Robinson maintains that the elements of Georgia's robbery by sudden snatching are not similar to the elements of Florida's robbery offense, and therefore his Georgia conviction should not have been used as a predicate for habitual felony offender sentencing. For a court to sentence a defendant as an habitual felony offender under section 775.084(1)(a), Florida Statutes (1993), it must find that the defendant previously was convicted of any combination of two or more felonies in this state or two or more other qualified offenses. A "qualified offense" is defined as:

[A]ny offense, substantially similar in elements and penalties to an offense in this state, which is in violation of a law of any other jurisdiction, whether that of another state, the District of Columbia, the United States or any possession or territory thereof, *886 or any foreign jurisdiction, that was punishable under the law of such jurisdiction at the time of its commission by the defendant by death or imprisonment exceeding 1 year.

§ 775.084(1)(c), Fla.Stat. (1993). Under the statutory definition, a similarity in elements of the offenses being compared, coupled with a penalty for an out-of-state conviction in excess of one year's imprisonment, will result in an out-of-state conviction being deemed a qualifying offense. O'Neill v. State, 684 So.2d 720 (Fla.1996).

In Florida, "robbery" is defined as:
[T]he taking of money or other property which may be the subject of larceny from the person or custody of another, with intent to either permanently or temporarily deprive the person or the owner of the money or other property, when in the course of the taking there is the use of force, violence, assault, or putting in fear.

§ 812.13(1), Fla.Stat. (1993). In interpreting the robbery statute, this Court has recognized force, violence, assault, or putting in fear as a necessary element of robbery. Jones v. State, 652 So.2d 346, 349 (Fla.), cert. denied, ___ U.S. ___, 116 S.Ct. 202, 133 L.Ed.2d 136 (1995); Royal v. State, 490 So.2d 44, 46 (Fla.1986),[9]receded from on other grounds, Taylor v.
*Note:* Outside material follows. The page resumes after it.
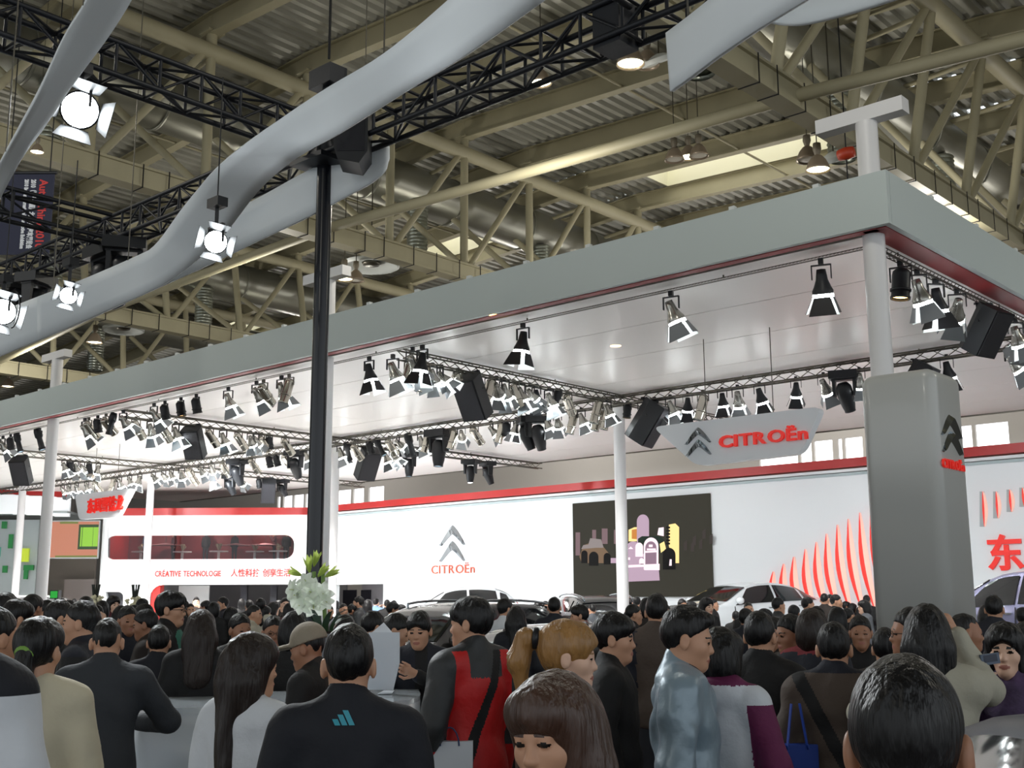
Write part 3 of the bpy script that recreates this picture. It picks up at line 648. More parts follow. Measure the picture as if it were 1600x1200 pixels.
def bsign(t, c):
    p = ony(1092, 712, 16.0); emblem('', '', None, 0.50, 0.27, 0.06, FACE_FRONT((p.x - c.x, -0.005, p.z - c.z)), t, 0.74)
    p = ony(1192, 685, 16.0); lettering('letter', 'CITROËn', M_REDSIGN, t, FACE_FRONT((p.x - c.x, -0.02, p.z - c.z)), 0.265, 0.05, 0.006, 1.42, spacing=0.12)
hang_sign('hanging_sign', 'large pale hanging sign with chrome chevrons and red Latin letters beside the grey tower', [(1020, 667), (1284, 635), (1251, 709), (1088, 728)], 16.0, 0.16, bsign)
def ssign(t, c):
    p = ony(165, 790, 16.0); lettering('character', '东风雪铁龙', M_REDSIGN, t, FACE_FRONT((p.x - c.x, -0.02, p.z - c.z)), 0.42, 0.04, 0.010, 0.95, spacing=0.0)
hang_sign('hanging_sign', 'small pale hanging sign with red Chinese characters above the green picture screen', [(117, 773), (206, 763), (183, 808), (123, 812)], 16.0, 0.14, ssign)
# ------------------------------------------------------------------ grey-white tower at the corner
TY = 11.3; tx0, tx1 = ony(1346, 700, TY).x, ony(1470, 760, TY).x; tz = ony(1410, 578, TY).z; ty1 = onx(1519, 800, tx1).y
t = thing('sign_tower', 'tall rounded grey-white tower with chrome chevrons and small red letters', 'tower', ((tx0 + tx1) / 2, (TY + ty1) / 2, 0))
bm = bmesh.new(); bmesh.ops.create_cube(bm, size=1.0); bmesh.ops.scale(bm, vec=(tx1 - tx0, ty1 - TY, tz), verts=bm.verts); bmesh.ops.translate(bm, vec=(0, 0, tz / 2), verts=bm.verts)
ver = [e for e in bm.edges if abs(e.verts[0].co.z - e.verts[1].co.z) > 1]; bmesh.ops.bevel(bm, geom=ver, offset=0.13, segments=6, affect='EDGES', profile=0.5)
tope = [e for e in bm.edges if e.verts[0].co.z > tz - 1e-4 and e.verts[1].co.z > tz - 1e-4]; bmesh.ops.bevel(bm, geom=tope, offset=0.12, segments=5, affect='EDGES', profile=0.5)
for f in bm.faces: f.smooth = True
me = bpy.data.meshes.new('tower_body'); bm.to_mesh(me); bm.free(); me.materials.append(M_TOWER); link('tower_body', me, t)
hx, hy = (tx1 - tx0) / 2, (ty1 - TY) / 2
RS = lambda y, z: frame((hx, y, z), (0, 1, 0), (0, 0, 1), (1, 0, 0))
e0 = onx(1487, 705, tx1); yc = e0.y - (TY + ty1) / 2
emblem('', '', None, 0.48, 0.235, 0.06, RS(yc, onx(1487, 706, tx1).z - 0.02), t, 0.72)
lettering('letter', 'CITROËn', M_REDSIGN, t, RS(yc, onx(1487, 727, tx1).z) @ Matrix.Translation((0, 0, 0.01)), 0.125, 0.02, 0.003, 1.05, spacing=0.1)
# ================================================================== spotlights, speakers and moving heads
ORD = ['first', 'second', 'third', 'fourth', 'fifth', 'sixth', 'seventh', 'eighth', 'ninth', 'tenth', 'eleventh', 'twelfth', 'thirteenth', 'fourteenth', 'fifteenth', 'sixteenth', 'seventeenth', 'eighteenth', 'nineteenth', 'twentieth']
def ordn(k): return ORD[k] if k < 20 else 'twenty-' + ORD[k - 20] if k < 29 else 'thirtieth' if k == 29 else 'thirty-' + ORD[k - 30] if k < 39 else 'fortieth' if k == 39 else 'forty-' + ORD[k - 40]
M_CAN = mat('spot_dark_chrome', S(168, 166, 160), 0.25, 0.8); M_CANC = mat('spot_chrome', S(190, 186, 176), 0.16, 0.95); M_FLAP = mat('barn_door', S(130, 134, 138), 0.4, 0.5)
M_FLAPB = mat('barn_door_black', S(26, 26, 30), 0.45, 0.3)
def tiltM(tilt, roll): return Matrix.Translation((0, 0, -0.17)) @ Matrix.Rotation(roll, 4, 'Y') @ Matrix.Rotation(tilt, 4, 'X')
def yoke(t, w, m):
    mb = MB(); mb.box((0, 0, 0.0), (0.05, 0.05, 0.06)); mb.box((0, 0, -0.04), (2 * w, 0.03, 0.012))
    for s in (-1, 1): mb.box((s * w, 0, -0.11), (0.01, 0.03, 0.15))
    mb.build('yoke', m, t)
def barn(tilt, roll, dark):
    t = empty('spotlight'); T = tiltM(tilt, roll); yoke(t, 0.095, M_BLACK)
    mb = MB(); mb.lathe([(0.001, 0.09), (0.045, 0.085), (0.055, 0.02), (0.06, -0.02), (0.085, -0.09), (0.105, -0.13), (0.105, -0.165)], 14, T); mb.build('body', M_CAN if not dark else M_BLACK, t)
    mb = MB(); mb.lathe([(0.103, -0.165), (0.106, -0.2), (0.07, -0.215), (0.001, -0.22)], 14, T); mb.build('lens', M_LAMP, t)
    spread = (0.28, 0.42, 0.34, 0.30)
    for k in range(4):
        R = T @ Matrix.Translation((0, 0, -0.2)) @ Matrix.Rotation(k * math.pi / 2, 4, 'Z'); sp = spread[k]
        wd = 0.075 if k % 2 else 0.1; Lf = 0.17 if k % 2 else 0.19
        a = [(-wd * .8, 0.1, 0), (wd * .8, 0.1, 0), (wd * 1.35, 0.1 + math.sin(sp) * Lf, -math.cos(sp) * Lf), (-wd * 1.35, 0.1 + math.sin(sp) * Lf, -math.cos(sp) * Lf)]
        nrm = Vector((0, math.cos(sp), math.sin(sp))) * 0.006
        mb = MB(); v = [R @ Vector(p) for p in a] + [R @ (Vector(p) + nrm) for p in a]
        mb.add(v, [(0, 1, 2, 3)], 1); mb.add(v, [(4, 5, 6, 7), (0, 4, 5, 1), (1, 5, 6, 2), (2, 6, 7, 3), (3, 7, 4, 0)], 0)
        mb.build('barn_door', [M_FLAPB if dark else M_FLAP, M_INNER], t)
    return t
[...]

State, 608 So.2d 804 (Fla. 1992); Montsdoca v. State, 84 Fla. 82, 85-86, 93 So. 157, 158-59 (1922). To establish robbery, the taking must be by means of: (1) force or violence; or (2) intimidation by assault or putting in fear. Jones, 652 So.2d at 349; Montsdoca, 84 Fla. 82, 93 So. at 158; S.W. v. State, 513 So.2d 1088, 1090 (Fla. 3d DCA 1987); see also Walker v. State, 546 So.2d 1165, 1167 (Fla. 3d DCA 1989); Fla. Std. Jury Instr. (Crim.) 155-56. Due to the nature of the Georgia crime with which Florida's robbery offense is being compared in this case, we are concerned only with robbery that has as an element of force or violence. We do not deal with robbery accomplished by means of the alternative element of intimidation.
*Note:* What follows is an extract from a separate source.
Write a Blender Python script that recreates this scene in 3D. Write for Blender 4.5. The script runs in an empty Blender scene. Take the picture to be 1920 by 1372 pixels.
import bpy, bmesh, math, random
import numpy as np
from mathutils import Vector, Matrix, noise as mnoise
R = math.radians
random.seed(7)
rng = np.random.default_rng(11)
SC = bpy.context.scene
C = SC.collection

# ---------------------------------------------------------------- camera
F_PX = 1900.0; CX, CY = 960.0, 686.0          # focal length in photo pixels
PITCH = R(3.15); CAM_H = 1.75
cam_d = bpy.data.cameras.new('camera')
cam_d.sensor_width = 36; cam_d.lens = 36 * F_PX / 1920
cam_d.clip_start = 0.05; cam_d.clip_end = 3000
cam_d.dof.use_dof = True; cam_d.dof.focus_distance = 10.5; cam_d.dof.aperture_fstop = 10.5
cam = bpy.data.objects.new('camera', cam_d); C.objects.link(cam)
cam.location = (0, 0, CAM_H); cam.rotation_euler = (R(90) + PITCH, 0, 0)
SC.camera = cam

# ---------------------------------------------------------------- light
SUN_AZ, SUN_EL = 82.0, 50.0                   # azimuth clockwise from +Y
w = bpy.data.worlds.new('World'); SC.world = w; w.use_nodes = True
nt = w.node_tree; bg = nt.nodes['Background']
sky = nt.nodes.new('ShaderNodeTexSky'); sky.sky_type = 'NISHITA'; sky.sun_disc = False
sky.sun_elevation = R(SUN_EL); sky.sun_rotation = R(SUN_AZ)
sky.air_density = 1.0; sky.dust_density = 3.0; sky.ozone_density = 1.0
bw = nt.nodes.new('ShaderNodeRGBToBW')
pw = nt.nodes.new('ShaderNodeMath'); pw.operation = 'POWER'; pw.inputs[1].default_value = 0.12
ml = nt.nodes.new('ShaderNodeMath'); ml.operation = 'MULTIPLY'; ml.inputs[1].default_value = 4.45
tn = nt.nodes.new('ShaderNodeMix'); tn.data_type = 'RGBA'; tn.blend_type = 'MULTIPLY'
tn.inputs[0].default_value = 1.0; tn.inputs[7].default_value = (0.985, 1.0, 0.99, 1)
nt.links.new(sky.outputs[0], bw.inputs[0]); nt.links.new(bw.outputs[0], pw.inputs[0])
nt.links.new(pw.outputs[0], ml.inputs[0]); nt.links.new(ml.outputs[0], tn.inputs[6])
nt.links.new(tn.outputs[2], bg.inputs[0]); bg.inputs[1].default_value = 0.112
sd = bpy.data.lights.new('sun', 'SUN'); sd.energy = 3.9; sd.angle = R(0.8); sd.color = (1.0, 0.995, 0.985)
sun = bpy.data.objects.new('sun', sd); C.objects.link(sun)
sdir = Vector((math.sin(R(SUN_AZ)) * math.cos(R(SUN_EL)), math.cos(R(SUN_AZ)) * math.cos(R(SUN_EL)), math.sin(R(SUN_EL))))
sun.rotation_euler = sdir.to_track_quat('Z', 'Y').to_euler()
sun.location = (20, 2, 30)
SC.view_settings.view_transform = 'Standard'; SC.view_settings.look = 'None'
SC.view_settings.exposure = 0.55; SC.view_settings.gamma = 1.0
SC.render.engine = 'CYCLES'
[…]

The district court in this case relied on the decision in Andre v. State, 431 So.2d 1042 (Fla. 5th DCA 1983), to support its conclusion that the degree of force used to snatch a victim's property from his person, even when the victim does not resist and is not injured, is sufficient to satisfy the force element of Florida's robbery offense. Robinson, 680 So.2d at 484. In Andre, the court held that, according to this Court's decision in McCloud v. State, 335 So.2d 257 (Fla.1976), any degree of force, including that used to snatch money from a person's hand, was force sufficient to satisfy the force element of robbery. Andre, 431 So.2d at 1043. In McCloud, we did say that any degree of force suffices to convert larceny into robbery. McCloud, 335 So.2d at 258-59. However, the perpetrator in McCloud gained possession of his victim's purse by exerting physical force to extract it from her grasp. Id. The victim carried her handbag by a strap, which she continued to hold onto after the perpetrator seized the handbag. She released the strap only after she fell to the ground. Id.